I also distracted myself from the news of the world by blogging last week:

Faithfully Thinking: He will lift it soon

A small family greenhouse in the middle of nowhere (this was my most popular in months. I think because it was shared on Facebook and a lot of local people saw it.)

“Did you go outside today?” Yes, Mom, in fact we did.

Fiction Friday: The Farmer’s Daughter Chapter 7

So how about all of you? What are you reading, watching, writing and doing these days? Let me know in the comments.

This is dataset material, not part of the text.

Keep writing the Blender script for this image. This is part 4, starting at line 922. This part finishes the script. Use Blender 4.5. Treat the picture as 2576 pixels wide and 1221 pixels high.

18 thoughts on “Sunday Bookends: What the family is reading, cold weather moves in and a self-imposed media break

  1. I kicked everyone off computers Thursday. I know you’re homeschooling, but my kids are schooling-at-home; I normally have strict limits on screen time and have *hated* how long they’re in front of a computer lately!

    Liked by 1 person

  2. I have to say, while I liked the new movie visually and certain aspects of it very much, the only reason it didn’t confuse me was how familiar I am with the last iteration of the story. I recognized the reimagined and reorganized scenes so I was able most of the time to keep track of past /present, though not all the time. Part of the confusion was having Florence Pugh as Amy in scenes where Amy was supposed to be like eleven. I was also distracted by the fact that Timothee Chalamet does not look like a day past sixteen no matter what you dress him in. He might have that issue Leonardo DiCaprio had, where he didn’t look like a non teen until he was forty. I agree with you about it not developing characters much ; you love them because you already know them and not necessarily because of what this movie shows you. The last movie also did a better job of explaining why the Marches lost their social position and their guiding philosophy, which has much to do with who the girls are as individuals.

    Liked by 1 person

    • You do have a point that I knew where the story was but I just didn’t like the flipping back and forth. Still, the acting was very good. I loved Saoirse Ronan as Jo. I didn’t despise the movie at all. I loved the focus on her writing especially. It just wasn’t my favorite telling of it. Then again, sometimes change is good and having a familiar story told a different way makes life interesting 🤔 😁


  3. I am soooo over cold weather!
    So important to disconnect from social media at times, I deleted Facebook years ago but will get on moms account at times to post something I’m selling and inevitably I get sidetracked by something on there and typically it’s just worthless, depressing, irritating rubbish….

    The books look great!!❤️take care!!

    Liked by 1 person

  4. I am glad to hear the break is helping! It helps me too. 🙂

    I really enjoyed the new Little Women but feel the exact same way about that Laurie! Lol.

    I hope you like Hamish!

    I was inspired by your local nursery post and I remembered one that is sort of hidden around here – and ventured out to it yesterday, my first outing in two months! 🙂 Hope you had a good day yesterday. 🙂


  5. Oh, yes, I am on a partial social media pause for now too–that being Instagram for me. What a pressure lifted off of me when I disconnected on Monday! Although I miss connecting with a few friends there, it just was not worth the angst that I felt every time I checked in there. I am thankful that God gives us grace and calls us to step away at times. We just watched the new “Little Women” movie, and I felt the same way you did. You described it better than I did though. 🙂 My husband kept asking me, “Which time period are we in now?” Blessings to you in the quieter times.

    Liked by 2 people

    • Thank you. You too. I find everytime I click into Facebook I brace myself to see horrible news. I can’t handle that every day anymore. We had horrible internet service at my parents and part of the time that drove me nuts, but the rest of the time I was thrilled that I couldn’t access social media as easily! May your break be a nice reprieve.

      And I’m so glad I wasn’t the only one who struggled with that new version. I think if it had been done in order it would have been predictable, yes, but the acting would have held it together well.